Uttar Pradesh is moving out of the shadows of terror unleashed by the police in the wake of the protests against the Citizenship Amendment Act with women in the lead. Taking a cue from Shaheen Bagh in Delhi hundreds of women started an indefinite dharna in Kanpur, and within days this has been followed in Allahabad with local women camping day and night for the withdrawal of CAA, National Register of Citizens and National Population Register.

In Kanpur the women are sitting in Mohammad Ali Part that is in Chamanganj, a crowded Muslim dominated area. It is a working class, low middle income area. Women have come out in hundreds and as CPI(M) Politburo member Subhashini Ali who has been addressing meetings all over UP told The Citizen, “women have come bursting out of their homes in hundreds, some very poor women. With their children. And such jazba! Such emotion! Such grit! The women are there for their children. The girls are there for their future. But there are also their to demonstrate their wajood, their existence.”

The women, with hijab and without, have been sitting there every day now since January 7 with men folk surrounding the site. A memorandum with their demands to withdraw CAA, NRC an NPR was officially accepted by an official from the local administration with the dreaded police under Chief Minister Yogi Adityanath being clearly kept at a distance now. Kanpur suffered deeply with three persons being killed in the recent round of violence. But now the protest is being carried forward with cups of steaming tea, revolutionary songs and the national flag. The women, for whom this is a first, know why they are there and link their protest to that in Shaheen Bagh saying they will fight until the Bill is withdrawn.

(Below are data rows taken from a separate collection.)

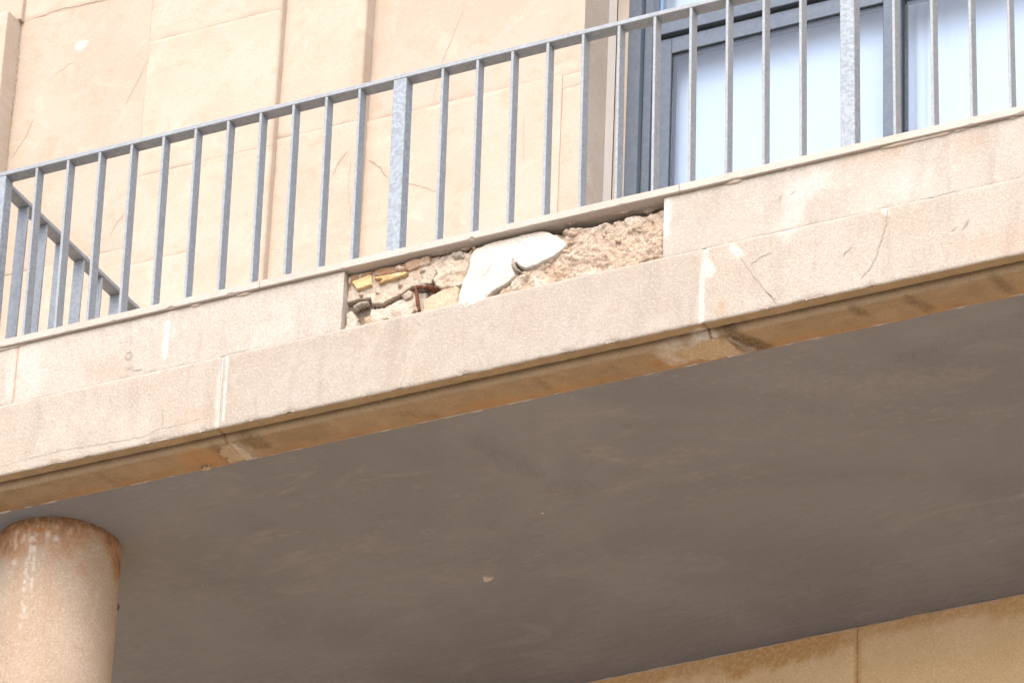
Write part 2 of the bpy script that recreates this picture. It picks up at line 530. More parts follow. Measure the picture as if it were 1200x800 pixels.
# ================================================================== ground
GZ = -10.95
g = mesh_obj("ground", [(-300, -300, GZ), (300, -300, GZ), (300, 300, GZ), (-300, 300, GZ)], [(0, 1, 2, 3)], ground_m)
g['kind'] = 'structure'

# ================================================================== facade
YA, YB, YC, YBASE, YD = 1.92, 2.03, 2.075, 2.144, 2.15
fac = empty("stone_building", (0, 2.6, GZ), "pale sandstone upper wall with pilasters and a grey framed window behind the railing", "building")
J = .00015
def fb(x0, x1, z0, z1, yf, seed, **k):
    return grid_block("stone_block", x0 + J, x1 - J, z0 + J, z1 - J, yf, yf + .22, facade_stone, fac, res=k.pop('res', .03), seed=seed, chip=.0008, edge=k.pop('edge', .0007), jit=.0008, **k)

def wpaint(marks):
    """marks: (channel, pts, radius, soft, strength)"""
    def f(X, Z, *a):
        ch = [np.zeros(X.shape) for _ in range(4)]
        wx = (fbm(X, Z, 26, 4.4, 4) - .5); wz = (fbm(X, Z, 26, 8.8, 4) - .5)
        for c, pts, r, s, k in marks:
            d = seg_dist(X + wx * r * 1.6, Z + wz * r * 1.6, pts)
            ch[c] = np.maximum(ch[c], k * (1 - sst(r * (1 - s), r * (1 + s), d)))
        return ch
    return f

bead_stone = stone_mat("bead_stone", (.34, .295, .25), (.37, .325, .28), (.30, .25, .205), speck=.1, bump=.0008, vary=0, pits=False)
XA, XBR, XC = -2.85, -1.55, -1.165
ZT = 5.0
# panel between the left pilaster and the middle strip
X1, X2 = -2.188, -1.908
m_b_top = [(2, [(-2.837, 3.078), (-2.765, 3.09), (-2.693, 3.102), (-2.573, 3.096), (-2.402, 3.086)], .014, .5, .6), (2, [(-2.68, 3.103), (-2.657, 3.123), (-2.65, 3.16)], .011, .5, .6)]
m_warm = [(2, [(-2.0, 2.9), (-1.95, 2.6)], .12, .9, .16), (2, [(-2.35, 2.5), (-2.4, 2.3)], .08, .9, .14), (2, [(-1.95, 1.6), (-1.6, 1.55)], .06, .9, .28)]
fb(XA, X1, .0, 1.788, YB, 1, paintfn=wpaint([(2, [(-2.8, 1.78), (-2.25, 1.78)], .018, .6, .35)]))
fb(XA, X1, 1.788, 3.085, YB, 2, res=.015, paintfn=wpaint(m_b_top + m_warm + [(0, [(-2.535, 2.885), (-2.525, 2.875)], .018, .7, .9), (0, [(-2.05, 2.75)], .05, .8, .3)]))
fb(XA, X1, 3.085, ZT, YB, 3, res=.03, paintfn=wpaint(m_b_top))
fb(X1, X2, .0, 1.695, YB, 4)
fb(X1, X2, 1.695, 2.127, YB, 5, res=.02, paintfn=wpaint(m_warm))
fb(X2, XBR, .0, 2.127, YB, 6, res=.02, round_right=.02, paintfn=wpaint(m_warm + [(2, [(-1.9, 2.12), (-1.57, 2.12)], .02, .6, .3)]))
fb(X1, XBR, 2.127, 2.807, YB, 7, res=.02, round_right=.02, paintfn=wpaint(m_warm))
fb(X1, XBR, 2.807, ZT, YB, 8, round_right=.02)
# middle strip
fb(XBR, XC, .0, 2.18, YC, 9, res=.02, round_right=.006, paintfn=wpaint([(2, [(-1.27, 1.95), (-1.21, 2.03)], .012, .6, .4)]))
fb(XBR, XC, 2.18, ZT, YC, 10, res=.025, round_right=.016, paintfn=wpaint([(2, [(-1.19, 2.2), (-1.19, 3.0)], .03, .7, .25)]))
# right panel: projecting base course and recessed upper wall, jamb stones beside the window
XJ, XR = -.27, -.18
fb(XC, XJ, .0, 2.21, YBASE, 11, res=.02, round_right=.006)
fb(XC, XR, 2.21, ZT, YD, 12)
fb(XJ, XR, .0, 2.145, YD, 13)
fb(XJ, XR, 2.145, 2.21, YD, 14)
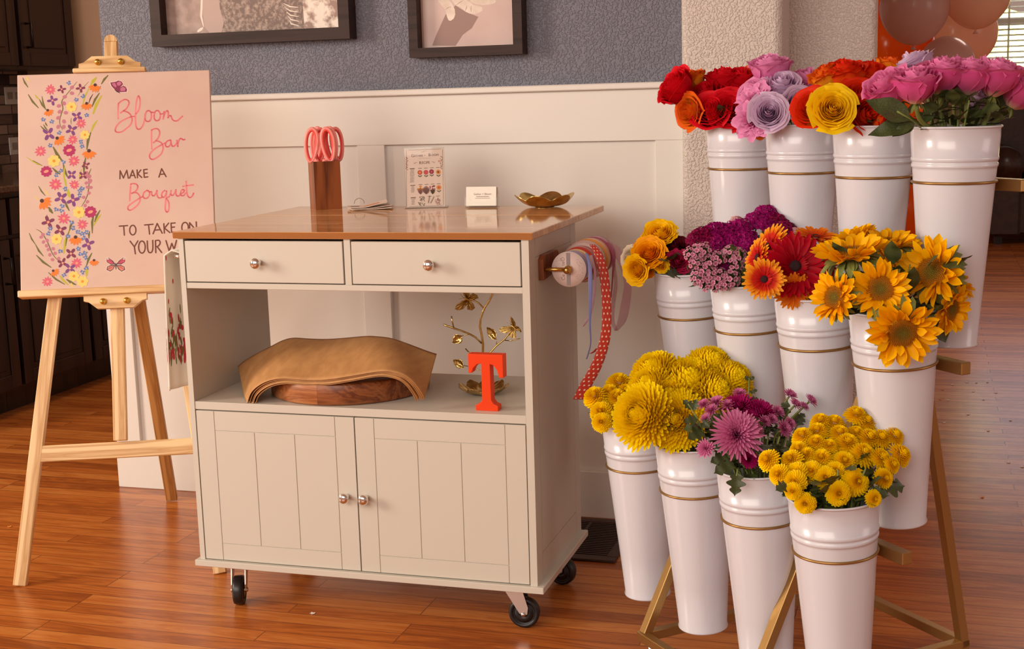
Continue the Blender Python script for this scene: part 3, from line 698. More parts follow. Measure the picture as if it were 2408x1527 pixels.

In fact Kanpur has emerged out of the abyss with advocates signing petitions against CAA-NRC-NPR in the hundreds, people taking out demonstrations including a silent march through the localities that faced the brunt of police violence, and holding meetings all across. Citizens came together to form a Save Democracy front with convenor Kuldeep Saxena clear that UP is now fighting back. Saxena told The Citizen that the struggle will continue in different forms, and will only intensify. Several leaders are addressing the meetings explaining the nuances and placing the struggle well within the ambit of the Constitution of India. The video below records Subhashini Ali in Kanpur:



The womens protests have spread to Allahabad where they have come out again in the hundreds, young and old of all religions, to sit in dharna. Young leader Richa Singh is there who was earlier the first woman president of the Allahabad University Students Union, excited that this time the government is facing the anger of women on these “unconstitutional” CAA-NRC. The emphasis here remains on the Constitution, on secularism, on citizenship for all, on equality and justice peppered with songs, poetry, slogans and speeches. The administration and the police is now only “appealing” to the women to end the protest.


The urgency for a roll back is far more in UP as Yogi Adityanath has started the process of implementation despite the protests. 19 persons were killed in police action.